1. For an example of the alternative (simpler) scroll handle, see Maria Santangelo, A Princely Pursuit, The Malcolm D. Gutter Collection of Early Meissen Porcelain, San Francisco, 2018, pp. 42-43, no. 8.
2. The Syz Collection piece in the Smithsonian Institute, Washington, D.C., is illustrated by Ingelore Menzhausen, ‘Das Rothe und das Weisse Porcellain’ in Johann Friedrich Böttger, Die Erfindung Des Europäischen Porzellans, Leipzig, 1982, fig. 93, and the Wark Collection example is illustrated by Ulrich Pietsch, Early Meissen Porcelain, The Wark Collection, London, 2011, p. 77, no. 18.
3. Claus Bolz, 1982, pp. 25 and 40, ill. 8. A variant eagle-head spout octagonal teapot, with less steep sides, a single-scroll handle and a gadrooned lower part was made; for an un-polished stoneware example of this form see Barbara Szelegejd, Red and Black Stoneware and their Imitations in the Wilanów Collection, Warsaw, 2013, pp. 243-246, no. 37.
4. Barbara Szelegejd, ibid., 2013, p. 211.
5. Barbara Szelegejd, ibid., 2013, p. 211.

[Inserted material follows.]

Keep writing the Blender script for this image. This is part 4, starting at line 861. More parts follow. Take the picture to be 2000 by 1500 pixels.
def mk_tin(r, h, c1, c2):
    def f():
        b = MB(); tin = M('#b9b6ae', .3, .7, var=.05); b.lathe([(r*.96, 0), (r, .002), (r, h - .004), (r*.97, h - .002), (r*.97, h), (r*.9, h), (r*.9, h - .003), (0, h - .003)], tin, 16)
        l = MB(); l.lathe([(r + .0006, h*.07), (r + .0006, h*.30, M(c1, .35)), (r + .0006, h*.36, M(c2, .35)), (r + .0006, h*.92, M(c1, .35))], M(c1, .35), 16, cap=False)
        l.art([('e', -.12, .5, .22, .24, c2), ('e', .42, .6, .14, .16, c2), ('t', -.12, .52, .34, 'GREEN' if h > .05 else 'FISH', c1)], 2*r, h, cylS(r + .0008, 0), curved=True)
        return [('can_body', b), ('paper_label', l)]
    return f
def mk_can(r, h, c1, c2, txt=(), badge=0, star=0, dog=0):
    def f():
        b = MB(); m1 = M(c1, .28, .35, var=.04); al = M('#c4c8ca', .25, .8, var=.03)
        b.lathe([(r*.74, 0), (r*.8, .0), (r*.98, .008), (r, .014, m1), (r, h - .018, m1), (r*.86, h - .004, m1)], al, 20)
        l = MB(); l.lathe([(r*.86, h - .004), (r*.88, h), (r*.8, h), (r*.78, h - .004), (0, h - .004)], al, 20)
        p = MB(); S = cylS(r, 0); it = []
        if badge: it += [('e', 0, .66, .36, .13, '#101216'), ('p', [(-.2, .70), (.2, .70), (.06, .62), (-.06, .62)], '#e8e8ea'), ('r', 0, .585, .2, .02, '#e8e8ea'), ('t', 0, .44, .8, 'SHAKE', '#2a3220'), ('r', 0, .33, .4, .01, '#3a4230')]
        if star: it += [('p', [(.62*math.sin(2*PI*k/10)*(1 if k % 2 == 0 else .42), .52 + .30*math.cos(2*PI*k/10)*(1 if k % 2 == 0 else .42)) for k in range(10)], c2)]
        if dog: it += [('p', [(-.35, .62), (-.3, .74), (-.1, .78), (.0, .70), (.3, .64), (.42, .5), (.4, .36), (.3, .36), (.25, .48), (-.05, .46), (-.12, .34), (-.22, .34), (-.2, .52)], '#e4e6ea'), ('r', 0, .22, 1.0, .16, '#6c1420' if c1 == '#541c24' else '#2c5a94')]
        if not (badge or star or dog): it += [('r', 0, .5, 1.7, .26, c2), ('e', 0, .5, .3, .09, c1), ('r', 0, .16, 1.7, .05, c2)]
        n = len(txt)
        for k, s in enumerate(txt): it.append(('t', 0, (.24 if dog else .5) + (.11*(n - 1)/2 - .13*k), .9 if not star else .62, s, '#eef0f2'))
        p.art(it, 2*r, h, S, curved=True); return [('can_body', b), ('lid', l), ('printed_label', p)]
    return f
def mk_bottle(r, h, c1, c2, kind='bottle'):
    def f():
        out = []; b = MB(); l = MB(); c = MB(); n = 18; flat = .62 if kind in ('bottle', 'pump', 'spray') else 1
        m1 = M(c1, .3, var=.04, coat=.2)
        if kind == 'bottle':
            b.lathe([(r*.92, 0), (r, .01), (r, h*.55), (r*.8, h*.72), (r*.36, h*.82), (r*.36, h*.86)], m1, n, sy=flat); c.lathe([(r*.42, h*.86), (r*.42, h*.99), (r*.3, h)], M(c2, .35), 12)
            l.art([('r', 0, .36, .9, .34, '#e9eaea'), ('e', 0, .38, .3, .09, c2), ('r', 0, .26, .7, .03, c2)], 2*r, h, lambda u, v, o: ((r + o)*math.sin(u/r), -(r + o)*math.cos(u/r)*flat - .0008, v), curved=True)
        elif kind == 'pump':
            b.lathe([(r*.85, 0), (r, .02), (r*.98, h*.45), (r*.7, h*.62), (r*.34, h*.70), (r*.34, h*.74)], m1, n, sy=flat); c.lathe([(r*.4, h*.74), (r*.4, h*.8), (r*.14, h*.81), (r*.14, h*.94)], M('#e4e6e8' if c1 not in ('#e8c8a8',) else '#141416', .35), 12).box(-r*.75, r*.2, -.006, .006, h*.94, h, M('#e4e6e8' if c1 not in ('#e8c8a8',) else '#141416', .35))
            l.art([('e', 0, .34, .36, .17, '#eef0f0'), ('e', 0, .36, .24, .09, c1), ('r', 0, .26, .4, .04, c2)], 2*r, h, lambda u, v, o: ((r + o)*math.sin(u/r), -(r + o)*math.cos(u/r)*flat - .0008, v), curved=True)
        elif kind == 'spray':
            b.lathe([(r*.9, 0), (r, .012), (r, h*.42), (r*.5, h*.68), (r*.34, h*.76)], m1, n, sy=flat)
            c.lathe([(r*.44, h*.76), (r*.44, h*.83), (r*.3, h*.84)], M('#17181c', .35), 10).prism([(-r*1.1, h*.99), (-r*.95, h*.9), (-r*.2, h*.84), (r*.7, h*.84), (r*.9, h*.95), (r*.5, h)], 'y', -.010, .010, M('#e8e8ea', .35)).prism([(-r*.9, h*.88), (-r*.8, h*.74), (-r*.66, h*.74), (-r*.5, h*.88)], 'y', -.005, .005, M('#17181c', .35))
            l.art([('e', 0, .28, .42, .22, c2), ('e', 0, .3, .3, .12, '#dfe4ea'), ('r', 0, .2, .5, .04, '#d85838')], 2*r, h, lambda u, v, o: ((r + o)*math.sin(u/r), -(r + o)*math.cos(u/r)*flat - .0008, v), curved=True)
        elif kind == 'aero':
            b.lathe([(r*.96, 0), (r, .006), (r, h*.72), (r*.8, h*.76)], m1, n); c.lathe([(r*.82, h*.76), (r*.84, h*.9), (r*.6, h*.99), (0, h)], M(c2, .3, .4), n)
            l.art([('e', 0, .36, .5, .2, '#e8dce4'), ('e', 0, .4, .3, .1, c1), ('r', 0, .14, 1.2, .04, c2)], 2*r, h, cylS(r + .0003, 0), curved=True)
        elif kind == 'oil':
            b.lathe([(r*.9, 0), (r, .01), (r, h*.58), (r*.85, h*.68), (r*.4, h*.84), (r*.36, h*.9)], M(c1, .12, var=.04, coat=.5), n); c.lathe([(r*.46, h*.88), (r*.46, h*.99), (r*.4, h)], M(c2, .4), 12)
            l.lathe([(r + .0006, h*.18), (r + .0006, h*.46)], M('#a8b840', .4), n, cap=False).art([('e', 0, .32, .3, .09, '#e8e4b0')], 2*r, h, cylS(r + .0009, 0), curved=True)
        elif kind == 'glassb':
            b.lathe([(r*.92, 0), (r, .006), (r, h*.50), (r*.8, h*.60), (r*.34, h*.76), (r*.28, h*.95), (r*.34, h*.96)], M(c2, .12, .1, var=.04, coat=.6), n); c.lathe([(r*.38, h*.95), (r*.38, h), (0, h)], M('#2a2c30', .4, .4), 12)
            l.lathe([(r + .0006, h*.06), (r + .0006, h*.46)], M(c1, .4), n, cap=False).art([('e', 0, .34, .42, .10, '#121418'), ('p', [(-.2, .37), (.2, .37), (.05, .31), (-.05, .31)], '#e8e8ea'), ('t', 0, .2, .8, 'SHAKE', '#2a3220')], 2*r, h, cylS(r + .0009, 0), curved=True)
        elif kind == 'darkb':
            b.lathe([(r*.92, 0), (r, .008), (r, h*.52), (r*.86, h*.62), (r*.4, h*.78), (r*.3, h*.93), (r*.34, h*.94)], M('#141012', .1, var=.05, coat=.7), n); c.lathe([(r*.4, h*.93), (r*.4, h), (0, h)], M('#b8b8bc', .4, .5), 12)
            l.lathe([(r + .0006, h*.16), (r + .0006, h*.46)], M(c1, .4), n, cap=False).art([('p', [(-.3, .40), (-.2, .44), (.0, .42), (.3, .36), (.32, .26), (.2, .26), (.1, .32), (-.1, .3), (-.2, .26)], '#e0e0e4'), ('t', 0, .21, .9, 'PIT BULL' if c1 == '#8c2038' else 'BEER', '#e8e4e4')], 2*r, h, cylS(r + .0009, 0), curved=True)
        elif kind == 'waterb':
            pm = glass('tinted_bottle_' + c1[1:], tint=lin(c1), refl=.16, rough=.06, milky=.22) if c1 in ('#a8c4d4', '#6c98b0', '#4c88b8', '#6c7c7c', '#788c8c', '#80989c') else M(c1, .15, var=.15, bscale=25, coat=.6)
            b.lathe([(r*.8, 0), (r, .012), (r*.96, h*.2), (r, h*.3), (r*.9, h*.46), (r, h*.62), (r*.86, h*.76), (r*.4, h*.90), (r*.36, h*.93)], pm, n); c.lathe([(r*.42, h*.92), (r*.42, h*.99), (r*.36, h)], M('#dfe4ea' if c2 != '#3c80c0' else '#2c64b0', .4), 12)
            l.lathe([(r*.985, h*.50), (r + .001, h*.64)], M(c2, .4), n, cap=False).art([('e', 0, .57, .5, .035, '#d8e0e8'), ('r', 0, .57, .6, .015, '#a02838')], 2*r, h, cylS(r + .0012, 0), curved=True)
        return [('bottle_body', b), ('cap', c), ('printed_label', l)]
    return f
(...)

6. Noted by Monika Kopplin in her essay 'All Sorts of Lacquered Chinese on a Black Glaze - Lacquer Painting on Böttger Stoneware and the Problem of Attribution to Martin Schnell' in ‘Schwartz Porcelain’, Museum für Lackkunst December and Schloß Favorite bei Rastatt 2003-2004, Exhibition Catalogue, Munich, 2003 (English Edition, Munich, 2004, p. 84). The 1712 factory payroll records that Schnell's monthly salary was 100 Reichsthaler.
7. Kopplin, ibid., Munich, 2003, pp. 171-193 (English Edition, 2004, pp. 83-91).